The dollars are real. Replacing a single agent can cost $10,000 to $20,000 once you factor in recruiting, training, and productivity loss. Customer satisfaction and first call resolution (FCR) also take a hit when tenure walks out the door.
The most damaging attrition happens early. Many centers, what we have seen and learned about, see a quarter or more of new hires leave within three months.
Give new agents meaningful practice and humane schedules.
The root cause is not usually the contact center work itself, but how we introduce people to it. When we honor their time, paint the whole picture, hire for emotional intelligence, and coach them as if they matter, they stay and serve customers better.
How to Spot If It’s Happening to You
Look beyond annual attrition reports. Early warning signs include:
- Candidates accept offers but don’t show up on Day 1.
- Day-30, -60, or -90 quit rates run high.
- New-hire handle times aren’t improving.
- Exit interviews mention “job not as expected.”
- Buddy or manager check-ins are skipped.
If two or more of these are present, you have an early attrition problem and a chance to fix it.
The Manager Mindset: People First, Then Process
The most effective managers see the first 90 days as a relationship, not a checklist. Here’s a people-centered playbook to reframe that time.
1. Paint the Whole Picture
Show candidates what the job really looks like. Share tool screens, a call recording, and a short work exercise. Clear previews reduce early attrition because people feel they were dealt with openly.
2. Hire for Heart
Technical skills can be trained; empathy is harder. Structured interview questions and short scenario tests, often called situational judgment tests, help reveal emotional intelligence. People with strong emotional intelligence not only perform better but also report less stress.

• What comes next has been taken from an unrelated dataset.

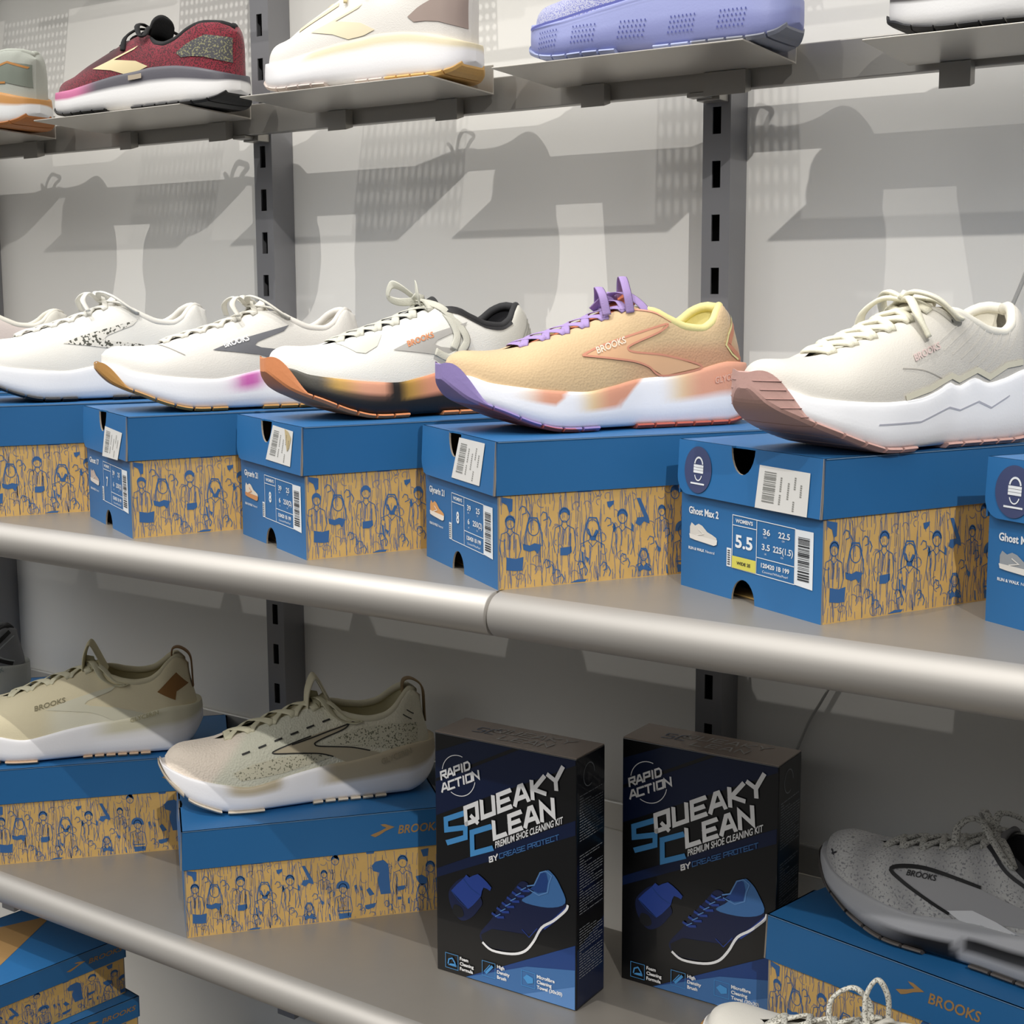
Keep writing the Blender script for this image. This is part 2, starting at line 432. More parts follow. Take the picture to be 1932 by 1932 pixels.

3. Make the First 90 Days an Experience
Orientation is an event; onboarding is a journey. Strong centers design the first three months as an experience. A buddy program ensures new hires have a peer guide. Weekly 15-minute manager check-ins focus on wins and blockers. Small “purpose moments,” like hearing a customer success story, connect the dots to why this work matters.
4. Practice Like It’s Live
Realistic practice sessions — whether delivered through technology-based simulations or well-designed role plays — help new agents ramp up faster, especially when the work is complex. Build scenarios around your top five failure points and let agents practice navigating systems, handling tough tones, and thinking on their feet.
Whenever possible, give learners the chance to record and replay their practice. A quick debrief with a coach or buddy turns each session into a meaningful learning moment. Three short practices per week in the first month can accelerate confidence dramatically.
5. Flexibility as a Foundation
Flexibility isn’t a perk; it’s a safety valve. Nearly half of centers that offer flexible scheduling report lower attrition. That might mean micro-shifts (i.e., a shorter, more flexible work block), self-service swaps, or recovery breaks after complex intervals. It also means separating metrics by channel, so a voice call isn’t measured the same way as chat.
6. Show the Path to Growth
One of the top reasons agents leave is the belief they can’t grow. By Day 30, share visible skill tiers and career paths. By Week 6, give each new hire a small project, such as writing a knowledge article or shadowing a different channel. Growth doesn’t always mean promotion; it means being seen as capable.
Closing Thoughts
Our people are the heart of the contact center, and the first 90 days are where we prove it (see FIGURE 1). Show the real job. Hire for heart. Give new agents meaningful practice and humane schedules. Let AI carry the busywork so people can carry the customer.
With your next new hire group, don’t overhaul everything. Try just two steps: give a late-stage preview with a short work sample, and schedule three short practice sessions a week. You’ll see confidence grow, attrition ease, and stories like Jake’s become the rule, not the exception.